_EXERCISE DIRECTIONS_:
Repeat every record below exactly as it appears.

----- EXERCISE MATERIALS

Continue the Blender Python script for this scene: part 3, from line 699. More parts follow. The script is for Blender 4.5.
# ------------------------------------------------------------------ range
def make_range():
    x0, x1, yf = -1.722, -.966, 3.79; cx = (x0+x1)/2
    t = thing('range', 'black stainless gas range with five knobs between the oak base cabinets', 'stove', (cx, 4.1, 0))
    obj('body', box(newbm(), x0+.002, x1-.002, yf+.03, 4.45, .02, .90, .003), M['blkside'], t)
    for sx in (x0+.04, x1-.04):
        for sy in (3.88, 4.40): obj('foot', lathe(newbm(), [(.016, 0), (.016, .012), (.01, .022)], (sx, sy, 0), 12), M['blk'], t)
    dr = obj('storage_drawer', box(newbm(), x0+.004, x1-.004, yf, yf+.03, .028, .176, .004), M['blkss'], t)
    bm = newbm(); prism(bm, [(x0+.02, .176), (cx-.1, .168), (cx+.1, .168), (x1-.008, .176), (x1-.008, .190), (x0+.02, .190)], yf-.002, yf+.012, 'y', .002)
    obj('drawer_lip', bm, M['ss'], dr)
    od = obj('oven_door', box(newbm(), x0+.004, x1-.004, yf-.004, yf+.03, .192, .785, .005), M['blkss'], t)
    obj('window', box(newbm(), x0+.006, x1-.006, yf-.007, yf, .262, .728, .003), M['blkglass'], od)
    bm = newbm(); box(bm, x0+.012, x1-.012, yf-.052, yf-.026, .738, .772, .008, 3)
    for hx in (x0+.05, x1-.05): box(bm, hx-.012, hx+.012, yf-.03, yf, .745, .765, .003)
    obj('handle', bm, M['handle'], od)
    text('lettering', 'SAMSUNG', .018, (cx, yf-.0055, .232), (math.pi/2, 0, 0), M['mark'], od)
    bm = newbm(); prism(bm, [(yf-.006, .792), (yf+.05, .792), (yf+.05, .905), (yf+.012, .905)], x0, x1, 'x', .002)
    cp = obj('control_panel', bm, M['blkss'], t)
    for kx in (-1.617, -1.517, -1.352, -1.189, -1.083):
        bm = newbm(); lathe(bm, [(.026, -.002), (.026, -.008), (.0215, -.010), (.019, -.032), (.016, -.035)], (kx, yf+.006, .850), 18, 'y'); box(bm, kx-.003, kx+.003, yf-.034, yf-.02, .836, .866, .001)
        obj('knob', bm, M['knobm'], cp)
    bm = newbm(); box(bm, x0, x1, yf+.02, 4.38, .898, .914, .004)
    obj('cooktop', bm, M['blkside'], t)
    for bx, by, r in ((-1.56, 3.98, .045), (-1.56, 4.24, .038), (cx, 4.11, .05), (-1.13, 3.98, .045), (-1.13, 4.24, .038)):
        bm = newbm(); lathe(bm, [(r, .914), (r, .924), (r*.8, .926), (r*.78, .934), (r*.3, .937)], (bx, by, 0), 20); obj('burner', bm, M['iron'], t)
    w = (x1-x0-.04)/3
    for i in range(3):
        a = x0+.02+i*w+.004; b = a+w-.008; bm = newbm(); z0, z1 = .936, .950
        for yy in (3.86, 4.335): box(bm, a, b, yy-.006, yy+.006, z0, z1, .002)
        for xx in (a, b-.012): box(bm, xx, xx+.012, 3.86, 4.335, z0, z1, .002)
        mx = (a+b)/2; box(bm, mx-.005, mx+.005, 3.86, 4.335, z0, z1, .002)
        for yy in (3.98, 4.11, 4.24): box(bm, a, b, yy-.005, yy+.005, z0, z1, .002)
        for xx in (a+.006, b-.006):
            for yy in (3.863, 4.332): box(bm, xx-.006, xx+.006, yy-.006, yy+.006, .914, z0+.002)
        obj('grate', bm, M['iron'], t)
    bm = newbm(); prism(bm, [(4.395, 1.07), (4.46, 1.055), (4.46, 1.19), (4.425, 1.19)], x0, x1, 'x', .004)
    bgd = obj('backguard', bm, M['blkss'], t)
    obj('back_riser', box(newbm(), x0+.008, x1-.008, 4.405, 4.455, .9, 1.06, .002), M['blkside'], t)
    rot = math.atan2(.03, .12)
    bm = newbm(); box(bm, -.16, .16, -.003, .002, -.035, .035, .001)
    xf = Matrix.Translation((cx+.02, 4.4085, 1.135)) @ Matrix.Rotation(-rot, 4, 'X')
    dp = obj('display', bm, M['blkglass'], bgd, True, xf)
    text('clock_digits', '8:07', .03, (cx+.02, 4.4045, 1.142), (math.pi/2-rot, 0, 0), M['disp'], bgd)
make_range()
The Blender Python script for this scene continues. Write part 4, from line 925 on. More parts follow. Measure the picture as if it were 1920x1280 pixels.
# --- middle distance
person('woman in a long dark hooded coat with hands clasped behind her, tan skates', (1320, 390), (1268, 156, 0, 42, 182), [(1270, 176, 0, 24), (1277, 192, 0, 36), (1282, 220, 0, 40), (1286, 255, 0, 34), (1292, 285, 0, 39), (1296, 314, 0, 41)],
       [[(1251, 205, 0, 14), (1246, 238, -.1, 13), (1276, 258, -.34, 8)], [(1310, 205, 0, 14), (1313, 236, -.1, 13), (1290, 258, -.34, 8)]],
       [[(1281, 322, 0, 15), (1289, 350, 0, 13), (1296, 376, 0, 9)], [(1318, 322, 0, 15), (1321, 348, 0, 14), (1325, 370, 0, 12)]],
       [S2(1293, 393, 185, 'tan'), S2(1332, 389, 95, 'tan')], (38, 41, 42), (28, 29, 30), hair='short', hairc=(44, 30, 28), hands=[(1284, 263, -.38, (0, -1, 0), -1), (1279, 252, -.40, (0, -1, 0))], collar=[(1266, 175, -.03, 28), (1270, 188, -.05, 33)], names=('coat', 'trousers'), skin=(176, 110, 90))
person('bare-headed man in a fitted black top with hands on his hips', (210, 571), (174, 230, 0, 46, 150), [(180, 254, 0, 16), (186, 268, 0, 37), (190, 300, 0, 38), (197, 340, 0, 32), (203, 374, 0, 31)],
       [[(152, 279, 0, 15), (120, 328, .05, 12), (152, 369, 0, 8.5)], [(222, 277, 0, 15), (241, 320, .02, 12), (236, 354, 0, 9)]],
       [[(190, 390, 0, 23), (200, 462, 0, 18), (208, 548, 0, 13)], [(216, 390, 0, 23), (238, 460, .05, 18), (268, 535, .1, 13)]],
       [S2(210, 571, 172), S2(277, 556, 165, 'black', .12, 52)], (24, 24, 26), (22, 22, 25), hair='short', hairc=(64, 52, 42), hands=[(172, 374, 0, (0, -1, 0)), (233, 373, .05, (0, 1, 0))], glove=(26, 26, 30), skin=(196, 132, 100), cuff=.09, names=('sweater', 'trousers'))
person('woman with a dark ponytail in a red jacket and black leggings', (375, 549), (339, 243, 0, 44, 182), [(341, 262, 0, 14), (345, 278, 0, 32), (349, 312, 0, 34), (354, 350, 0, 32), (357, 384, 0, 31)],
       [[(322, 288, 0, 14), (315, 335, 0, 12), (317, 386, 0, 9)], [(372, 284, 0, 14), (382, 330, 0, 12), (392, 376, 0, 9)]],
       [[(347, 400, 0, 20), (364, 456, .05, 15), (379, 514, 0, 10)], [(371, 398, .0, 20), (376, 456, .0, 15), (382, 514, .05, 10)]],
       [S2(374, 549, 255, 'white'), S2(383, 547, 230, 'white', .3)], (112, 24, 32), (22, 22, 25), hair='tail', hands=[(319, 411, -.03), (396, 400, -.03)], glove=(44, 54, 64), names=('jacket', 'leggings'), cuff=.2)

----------

_REPLY TO THE EXERCISE_:
Continue the Blender Python script for this scene: part 3, from line 699. More parts follow. The script is for Blender 4.5.
# ------------------------------------------------------------------ range
def make_range():
    x0, x1, yf = -1.722, -.966, 3.79; cx = (x0+x1)/2
    t = thing('range', 'black stainless gas range with five knobs between the oak base cabinets', 'stove', (cx, 4.1, 0))
    obj('body', box(newbm(), x0+.002, x1-.002, yf+.03, 4.45, .02, .90, .003), M['blkside'], t)
    for sx in (x0+.04, x1-.04):
        for sy in (3.88, 4.40): obj('foot', lathe(newbm(), [(.016, 0), (.016, .012), (.01, .022)], (sx, sy, 0), 12), M['blk'], t)
    dr = obj('storage_drawer', box(newbm(), x0+.004, x1-.004, yf, yf+.03, .028, .176, .004), M['blkss'], t)
    bm = newbm(); prism(bm, [(x0+.02, .176), (cx-.1, .168), (cx+.1, .168), (x1-.008, .176), (x1-.008, .190), (x0+.02, .190)], yf-.002, yf+.012, 'y', .002)
    obj('drawer_lip', bm, M['ss'], dr)
    od = obj('oven_door', box(newbm(), x0+.004, x1-.004, yf-.004, yf+.03, .192, .785, .005), M['blkss'], t)
    obj('window', box(newbm(), x0+.006, x1-.006, yf-.007, yf, .262, .728, .003), M['blkglass'], od)
    bm = newbm(); box(bm, x0+.012, x1-.012, yf-.052, yf-.026, .738, .772, .008, 3)
    for hx in (x0+.05, x1-.05): box(bm, hx-.012, hx+.012, yf-.03, yf, .745, .765, .003)
    obj('handle', bm, M['handle'], od)
    text('lettering', 'SAMSUNG', .018, (cx, yf-.0055, .232), (math.pi/2, 0, 0), M['mark'], od)
    bm = newbm(); prism(bm, [(yf-.006, .792), (yf+.05, .792), (yf+.05, .905), (yf+.012, .905)], x0, x1, 'x', .002)
    cp = obj('control_panel', bm, M['blkss'], t)
    for kx in (-1.617, -1.517, -1.352, -1.189, -1.083):
        bm = newbm(); lathe(bm, [(.026, -.002), (.026, -.008), (.0215, -.010), (.019, -.032), (.016, -.035)], (kx, yf+.006, .850), 18, 'y'); box(bm, kx-.003, kx+.003, yf-.034, yf-.02, .836, .866, .001)
        obj('knob', bm, M['knobm'], cp)
    bm = newbm(); box(bm, x0, x1, yf+.02, 4.38, .898, .914, .004)
    obj('cooktop', bm, M['blkside'], t)
    for bx, by, r in ((-1.56, 3.98, .045), (-1.56, 4.24, .038), (cx, 4.11, .05), (-1.13, 3.98, .045), (-1.13, 4.24, .038)):
        bm = newbm(); lathe(bm, [(r, .914), (r, .924), (r*.8, .926), (r*.78, .934), (r*.3, .937)], (bx, by, 0), 20); obj('burner', bm, M['iron'], t)
    w = (x1-x0-.04)/3
    for i in range(3):
        a = x0+.02+i*w+.004; b = a+w-.008; bm = newbm(); z0, z1 = .936, .950
        for yy in (3.86, 4.335): box(bm, a, b, yy-.006, yy+.006, z0, z1, .002)
        for xx in (a, b-.012): box(bm, xx, xx+.012, 3.86, 4.335, z0, z1, .002)
        mx = (a+b)/2; box(bm, mx-.005, mx+.005, 3.86, 4.335, z0, z1, .002)
        for yy in (3.98, 4.11, 4.24): box(bm, a, b, yy-.005, yy+.005, z0, z1, .002)
        for xx in (a+.006, b-.006):
            for yy in (3.863, 4.332): box(bm, xx-.006, xx+.006, yy-.006, yy+.006, .914, z0+.002)
        obj('grate', bm, M['iron'], t)
    bm = newbm(); prism(bm, [(4.395, 1.07), (4.46, 1.055), (4.46, 1.19), (4.425, 1.19)], x0, x1, 'x', .004)
    bgd = obj('backguard', bm, M['blkss'], t)
    obj('back_riser', box(newbm(), x0+.008, x1-.008, 4.405, 4.455, .9, 1.06, .002), M['blkside'], t)
    rot = math.atan2(.03, .12)
    bm = newbm(); box(bm, -.16, .16, -.003, .002, -.035, .035, .001)
    xf = Matrix.Translation((cx+.02, 4.4085, 1.135)) @ Matrix.Rotation(-rot, 4, 'X')
    dp = obj('display', bm, M['blkglass'], bgd, True, xf)
    text('clock_digits', '8:07', .03, (cx+.02, 4.4045, 1.142), (math.pi/2-rot, 0, 0), M['disp'], bgd)
make_range()
The Blender Python script for this scene continues. Write part 4, from line 925 on. More parts follow. Measure the picture as if it were 1920x1280 pixels.
# --- middle distance
person('woman in a long dark hooded coat with hands clasped behind her, tan skates', (1320, 390), (1268, 156, 0, 42, 182), [(1270, 176, 0, 24), (1277, 192, 0, 36), (1282, 220, 0, 40), (1286, 255, 0, 34), (1292, 285, 0, 39), (1296, 314, 0, 41)],
       [[(1251, 205, 0, 14), (1246, 238, -.1, 13), (1276, 258, -.34, 8)], [(1310, 205, 0, 14), (1313, 236, -.1, 13), (1290, 258, -.34, 8)]],
       [[(1281, 322, 0, 15), (1289, 350, 0, 13), (1296, 376, 0, 9)], [(1318, 322, 0, 15), (1321, 348, 0, 14), (1325, 370, 0, 12)]],
       [S2(1293, 393, 185, 'tan'), S2(1332, 389, 95, 'tan')], (38, 41, 42), (28, 29, 30), hair='short', hairc=(44, 30, 28), hands=[(1284, 263, -.38, (0, -1, 0), -1), (1279, 252, -.40, (0, -1, 0))], collar=[(1266, 175, -.03, 28), (1270, 188, -.05, 33)], names=('coat', 'trousers'), skin=(176, 110, 90))
person('bare-headed man in a fitted black top with hands on his hips', (210, 571), (174, 230, 0, 46, 150), [(180, 254, 0, 16), (186, 268, 0, 37), (190, 300, 0, 38), (197, 340, 0, 32), (203, 374, 0, 31)],
       [[(152, 279, 0, 15), (120, 328, .05, 12), (152, 369, 0, 8.5)], [(222, 277, 0, 15), (241, 320, .02, 12), (236, 354, 0, 9)]],
       [[(190, 390, 0, 23), (200, 462, 0, 18), (208, 548, 0, 13)], [(216, 390, 0, 23), (238, 460, .05, 18), (268, 535, .1, 13)]],
       [S2(210, 571, 172), S2(277, 556, 165, 'black', .12, 52)], (24, 24, 26), (22, 22, 25), hair='short', hairc=(64, 52, 42), hands=[(172, 374, 0, (0, -1, 0)), (233, 373, .05, (0, 1, 0))], glove=(26, 26, 30), skin=(196, 132, 100), cuff=.09, names=('sweater', 'trousers'))
person('woman with a dark ponytail in a red jacket and black leggings', (375, 549), (339, 243, 0, 44, 182), [(341, 262, 0, 14), (345, 278, 0, 32), (349, 312, 0, 34), (354, 350, 0, 32), (357, 384, 0, 31)],
       [[(322, 288, 0, 14), (315, 335, 0, 12), (317, 386, 0, 9)], [(372, 284, 0, 14), (382, 330, 0, 12), (392, 376, 0, 9)]],
       [[(347, 400, 0, 20), (364, 456, .05, 15), (379, 514, 0, 10)], [(371, 398, .0, 20), (376, 456, .0, 15), (382, 514, .05, 10)]],
       [S2(374, 549, 255, 'white'), S2(383, 547, 230, 'white', .3)], (112, 24, 32), (22, 22, 25), hair='tail', hands=[(319, 411, -.03), (396, 400, -.03)], glove=(44, 54, 64), names=('jacket', 'leggings'), cuff=.2)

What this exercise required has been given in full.